--- Begin SOURCE EXCERPT ---
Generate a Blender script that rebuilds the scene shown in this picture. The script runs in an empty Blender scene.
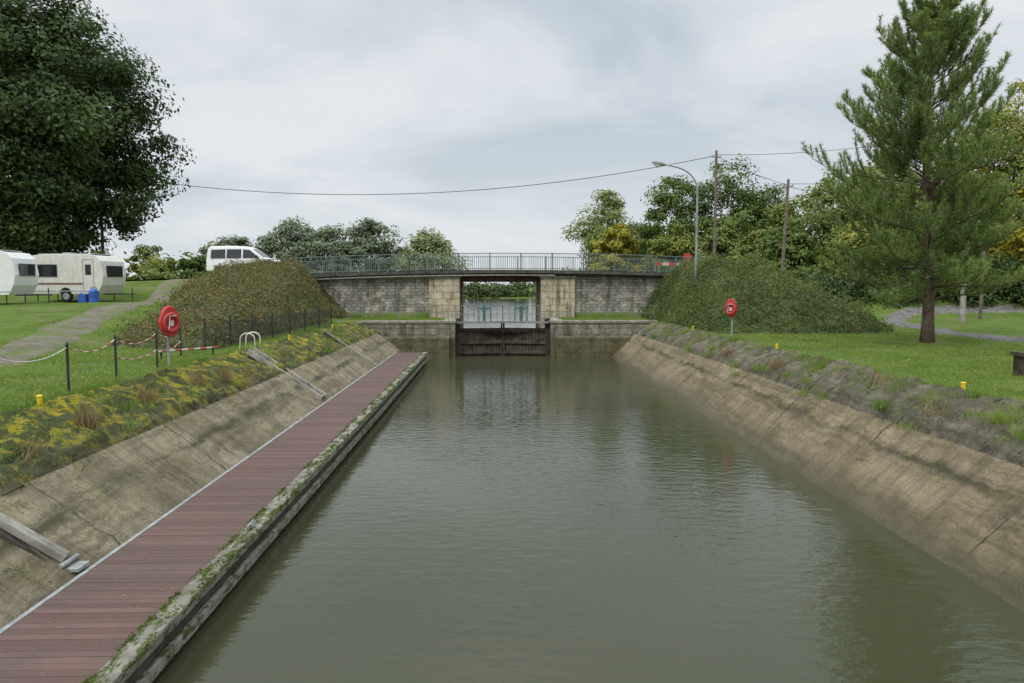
import bpy, math, random
import numpy as np
from mathutils import Vector, noise as mn
random.seed(7); rng=np.random.default_rng(7)
sc=bpy.context.scene
sc.view_settings.view_transform='Standard'
sc.view_settings.look='None'; sc.view_settings.exposure=0

# ------------------------------------------------------------------ helpers
def S(v,a,b):
    t=min(1,max(0,(v-a)/(b-a))); return t*t*(3-2*t)
def link(o,parent=None):
    sc.collection.objects.link(o)
    if parent: o.parent=parent
    return o
def group(name):
    e=bpy.data.objects.new(name,None); sc.collection.objects.link(e); e.empty_display_size=.3; return e
class G:
    """node graph helper"""
    def __init__(s,name):
        s.m=bpy.data.materials.new(name); s.m.use_nodes=True; s.t=s.m.node_tree; s.t.nodes.clear()
        s.out=s.n('ShaderNodeOutputMaterial')
    def n(s,typ,**kw):
        x=s.t.nodes.new(typ)
        for k,v in kw.items(): setattr(x,k,v)
        return x
    def l(s,a,b): s.t.links.new(a,b)
    def setv(s,inp,v):
        if hasattr(v,'is_output') or isinstance(v,bpy.types.NodeSocket): s.l(v,inp)
        else:
            if isinstance(v,(tuple,list)) and len(v)==3 and inp.type=='RGBA': v=(*v,1)
            inp.default_value=v
    def pos(s): return s.n('ShaderNodeNewGeometry').outputs['Position']
    def map(s,vec,scale=(1,1,1),loc=(0,0,0),rot=(0,0,0)):
        m=s.n('ShaderNodeMapping'); s.l(vec,m.inputs[0]); m.inputs['Scale'].default_value=scale; m.inputs['Location'].default_value=loc; m.inputs['Rotation'].default_value=rot
        return m.outputs[0]
    def noise(s,vec,scale,detail=5,rough=.6,dist=0):
        x=s.n('ShaderNodeTexNoise'); s.l(vec,x.inputs['Vector']); x.inputs['Scale'].default_value=scale
        x.inputs['Detail'].default_value=detail; x.inputs['Roughness'].default_value=rough; x.inputs['Distortion'].default_value=dist
        return x.outputs['Fac']
    def ramp(s,fac,stops):
        r=s.n('ShaderNodeValToRGB'); e=r.color_ramp.elements
        while len(e)<len(stops): e.new(.5)
        for i,(p,c) in enumerate(stops):
            e[i].position=p; e[i].color=(*c,1) if len(c)==3 else c
        s.l(fac,r.inputs[0]); return r.outputs[0]
    def mask(s,fac,a,b):
        m=s.n('ShaderNodeMapRange'); m.inputs[1].default_value=a; m.inputs[2].default_value=b; s.l(fac,m.inputs[0]); return m.outputs[0]
    def mix(s,f,a,b,mode='MIX'):
        m=s.n('ShaderNodeMix',data_type='RGBA',blend_type=mode)
        s.setv(m.inputs[0],f); s.setv(m.inputs[6],a); s.setv(m.inputs[7],b); return m.outputs[2]
    def math(s,op,a,b=0.0,c=None):
        m=s.n('ShaderNodeMath',operation=op); s.setv(m.inputs[0],a); s.setv(m.inputs[1],b)
        if c is not None: s.setv(m.inputs[2],c)
        return m.outputs[0]
    def bump(s,h,strength=.5,dist=.02,nrm=None):
        b=s.n('ShaderNodeBump'); b.inputs['Strength'].default_value=strength; b.inputs['Distance'].default_value=dist
        s.l(h,b.inputs['Height'])
        if nrm: s.l(nrm,b.inputs['Normal'])
        return b.outputs[0]
    def fin(s,col,rough=.8,metal=0,nrm=None,spec=.3):
        p=s.n('ShaderNodeBsdfPrincipled'); s.setv(p.inputs['Base Color'],col); s.setv(p.inputs['Roughness'],rough)
        p.inputs['Metallic'].default_value=metal; p.inputs['Specular IOR Level'].default_value=spec
        if nrm: s.l(nrm,p.inputs['Normal'])
        s.l(p.outputs[0],s.out.inputs[0]); return s.m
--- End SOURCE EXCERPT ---
In the data above, please extract the lines from the first one through the line with "sc.view_settings.look='None'; sc.view_settings.exposure=0", exactly, and keep pictures out.

» **TASK RESPONSE**
Generate a Blender script that rebuilds the scene shown in this picture. The script runs in an empty Blender scene.
import bpy, math, random
import numpy as np
from mathutils import Vector, noise as mn
random.seed(7); rng=np.random.default_rng(7)
sc=bpy.context.scene
sc.view_settings.view_transform='Standard'
sc.view_settings.look='None'; sc.view_settings.exposure=0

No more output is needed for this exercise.